Prime Minister John Howard apologized yesterday to a mentally-ill Australian woman who was wrongly deported to the Philippines under the conservative government's strict immigration laws, leaving a nine-year-old son in foster care.
The Philippines-born woman was deported in 2001 after authorities failed to realize she was listed as a missing person.
Officials are currently trying to relocate the woman.
"I am very sorry if anything unfairly has happened in relation to that and, on the face of it, that does appear to be the case," Howard said on ABC radio.
Howard said the case has been referred to an inquiry investigating another immigration scandal, in which a German-born Australian resident suffering from schizophrenia wrongly spent 10 months in jail and immigration detention.
An official with the Philippines consulate, who spoke to the woman before she was deported, said she had said her name was Vivian Alvarez and that she had been married to an Australian man.
The Australian newspaper reported the woman told consulate officials that she had been kept as a sex slave in a Queensland flat and had escaped to New South Wales before being detained by police after being involved in a traffic accident.

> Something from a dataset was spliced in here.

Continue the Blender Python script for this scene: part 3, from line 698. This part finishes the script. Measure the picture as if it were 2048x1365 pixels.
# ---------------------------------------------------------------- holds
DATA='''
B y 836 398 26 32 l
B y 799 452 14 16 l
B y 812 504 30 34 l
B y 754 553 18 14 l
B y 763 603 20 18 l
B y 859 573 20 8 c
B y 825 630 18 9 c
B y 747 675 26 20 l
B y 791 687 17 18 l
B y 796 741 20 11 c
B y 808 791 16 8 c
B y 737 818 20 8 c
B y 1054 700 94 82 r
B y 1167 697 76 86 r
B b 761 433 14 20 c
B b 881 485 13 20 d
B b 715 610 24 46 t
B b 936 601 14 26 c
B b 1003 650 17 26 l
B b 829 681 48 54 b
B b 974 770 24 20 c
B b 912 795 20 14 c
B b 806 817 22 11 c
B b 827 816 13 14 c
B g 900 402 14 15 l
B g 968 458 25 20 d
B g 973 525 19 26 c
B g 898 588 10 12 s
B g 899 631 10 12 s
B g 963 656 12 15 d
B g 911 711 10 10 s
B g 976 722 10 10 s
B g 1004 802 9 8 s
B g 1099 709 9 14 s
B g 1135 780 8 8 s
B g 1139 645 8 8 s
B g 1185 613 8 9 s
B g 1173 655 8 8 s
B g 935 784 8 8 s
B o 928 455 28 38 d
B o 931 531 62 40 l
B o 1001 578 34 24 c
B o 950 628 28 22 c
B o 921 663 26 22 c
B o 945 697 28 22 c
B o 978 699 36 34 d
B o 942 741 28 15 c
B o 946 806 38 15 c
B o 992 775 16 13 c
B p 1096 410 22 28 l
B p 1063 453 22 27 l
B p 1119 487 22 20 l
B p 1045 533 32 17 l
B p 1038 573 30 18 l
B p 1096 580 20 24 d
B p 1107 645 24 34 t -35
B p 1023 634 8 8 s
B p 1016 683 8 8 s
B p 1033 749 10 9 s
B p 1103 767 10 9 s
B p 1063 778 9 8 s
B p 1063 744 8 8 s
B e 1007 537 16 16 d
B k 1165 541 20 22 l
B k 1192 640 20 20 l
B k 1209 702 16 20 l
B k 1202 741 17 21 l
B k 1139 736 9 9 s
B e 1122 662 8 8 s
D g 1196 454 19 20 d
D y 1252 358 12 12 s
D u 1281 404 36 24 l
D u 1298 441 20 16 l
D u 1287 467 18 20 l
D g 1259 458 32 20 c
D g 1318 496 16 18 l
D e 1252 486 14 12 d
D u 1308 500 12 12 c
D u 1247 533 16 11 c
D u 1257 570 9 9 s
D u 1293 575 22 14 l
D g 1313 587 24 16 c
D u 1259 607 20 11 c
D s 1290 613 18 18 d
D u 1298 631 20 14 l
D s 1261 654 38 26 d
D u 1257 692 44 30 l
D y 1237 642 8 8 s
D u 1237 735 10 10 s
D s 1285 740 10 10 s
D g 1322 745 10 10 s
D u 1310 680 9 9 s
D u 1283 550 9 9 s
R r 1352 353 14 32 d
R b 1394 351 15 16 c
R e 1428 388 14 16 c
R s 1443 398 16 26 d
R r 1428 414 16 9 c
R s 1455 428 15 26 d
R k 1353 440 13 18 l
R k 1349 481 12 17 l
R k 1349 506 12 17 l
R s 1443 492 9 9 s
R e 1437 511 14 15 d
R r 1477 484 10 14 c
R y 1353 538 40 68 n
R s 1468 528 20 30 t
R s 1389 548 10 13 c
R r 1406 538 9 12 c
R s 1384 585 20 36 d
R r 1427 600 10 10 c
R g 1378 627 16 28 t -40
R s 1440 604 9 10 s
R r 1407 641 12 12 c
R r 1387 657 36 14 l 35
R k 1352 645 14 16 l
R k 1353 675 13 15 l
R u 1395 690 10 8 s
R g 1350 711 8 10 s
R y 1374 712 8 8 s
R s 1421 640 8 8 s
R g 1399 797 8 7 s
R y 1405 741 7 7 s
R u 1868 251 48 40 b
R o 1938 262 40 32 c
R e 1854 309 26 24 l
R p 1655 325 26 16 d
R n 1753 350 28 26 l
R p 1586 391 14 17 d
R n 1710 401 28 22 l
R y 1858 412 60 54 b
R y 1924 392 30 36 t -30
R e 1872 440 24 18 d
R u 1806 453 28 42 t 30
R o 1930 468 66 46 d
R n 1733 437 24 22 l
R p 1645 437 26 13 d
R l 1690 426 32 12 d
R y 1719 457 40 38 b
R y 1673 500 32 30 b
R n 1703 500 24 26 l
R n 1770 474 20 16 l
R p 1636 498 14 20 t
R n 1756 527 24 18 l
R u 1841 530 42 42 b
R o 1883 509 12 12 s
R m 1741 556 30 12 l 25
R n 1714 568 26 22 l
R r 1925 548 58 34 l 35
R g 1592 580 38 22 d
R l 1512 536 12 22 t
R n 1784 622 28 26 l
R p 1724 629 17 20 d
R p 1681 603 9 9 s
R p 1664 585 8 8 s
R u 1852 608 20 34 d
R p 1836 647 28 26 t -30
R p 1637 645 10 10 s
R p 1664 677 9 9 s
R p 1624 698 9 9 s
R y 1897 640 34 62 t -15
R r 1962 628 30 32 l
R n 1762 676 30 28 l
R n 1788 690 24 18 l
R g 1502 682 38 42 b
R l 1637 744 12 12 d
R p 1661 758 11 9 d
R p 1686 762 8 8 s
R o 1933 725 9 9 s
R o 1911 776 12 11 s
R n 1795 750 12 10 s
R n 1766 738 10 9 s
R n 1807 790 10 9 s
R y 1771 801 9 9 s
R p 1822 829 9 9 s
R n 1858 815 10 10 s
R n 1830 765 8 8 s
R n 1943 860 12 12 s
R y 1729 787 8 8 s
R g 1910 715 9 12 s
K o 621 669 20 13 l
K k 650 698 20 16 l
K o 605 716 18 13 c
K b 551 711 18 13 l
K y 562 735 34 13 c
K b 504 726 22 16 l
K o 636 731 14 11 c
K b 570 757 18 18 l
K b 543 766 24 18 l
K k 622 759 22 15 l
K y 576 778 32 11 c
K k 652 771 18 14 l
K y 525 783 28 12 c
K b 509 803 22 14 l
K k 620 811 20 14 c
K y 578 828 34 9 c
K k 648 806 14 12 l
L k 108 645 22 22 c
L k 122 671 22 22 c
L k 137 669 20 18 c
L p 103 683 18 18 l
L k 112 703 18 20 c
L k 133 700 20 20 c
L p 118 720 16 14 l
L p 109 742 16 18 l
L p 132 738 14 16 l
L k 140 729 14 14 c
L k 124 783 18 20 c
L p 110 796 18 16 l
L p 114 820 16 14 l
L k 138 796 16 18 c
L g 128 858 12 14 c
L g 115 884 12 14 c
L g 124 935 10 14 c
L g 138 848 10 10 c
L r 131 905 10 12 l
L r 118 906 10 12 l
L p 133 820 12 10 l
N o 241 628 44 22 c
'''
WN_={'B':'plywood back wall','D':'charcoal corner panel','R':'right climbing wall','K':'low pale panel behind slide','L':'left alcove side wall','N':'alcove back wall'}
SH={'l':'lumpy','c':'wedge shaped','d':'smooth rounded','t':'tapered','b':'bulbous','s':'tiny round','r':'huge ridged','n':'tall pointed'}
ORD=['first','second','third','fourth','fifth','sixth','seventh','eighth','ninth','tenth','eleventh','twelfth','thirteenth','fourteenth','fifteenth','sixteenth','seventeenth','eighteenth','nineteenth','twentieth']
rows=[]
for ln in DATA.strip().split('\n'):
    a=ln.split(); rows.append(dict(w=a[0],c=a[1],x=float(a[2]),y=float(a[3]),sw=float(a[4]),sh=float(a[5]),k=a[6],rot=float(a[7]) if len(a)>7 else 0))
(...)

"She was suffering from physical injuries and walking with a crutch. Her mind wasn't straight," the official told the newspaper.
"She claimed she was detained in the apartment ... as a white slave, and said there were lots of men coming to her, but she was able to escape.
"I don't know if she was telling the truth. She does not know how she was able to come to Australia."
Queensland state Premier Peter Beattie on Friday called for a judicial inquiry into the case.
Beattie said the woman had failed to pick her son up from a Brisbane child care facility on Feb. 16, 2001, and the child was subsequently taken into foster care. The state then listed her as a missing person.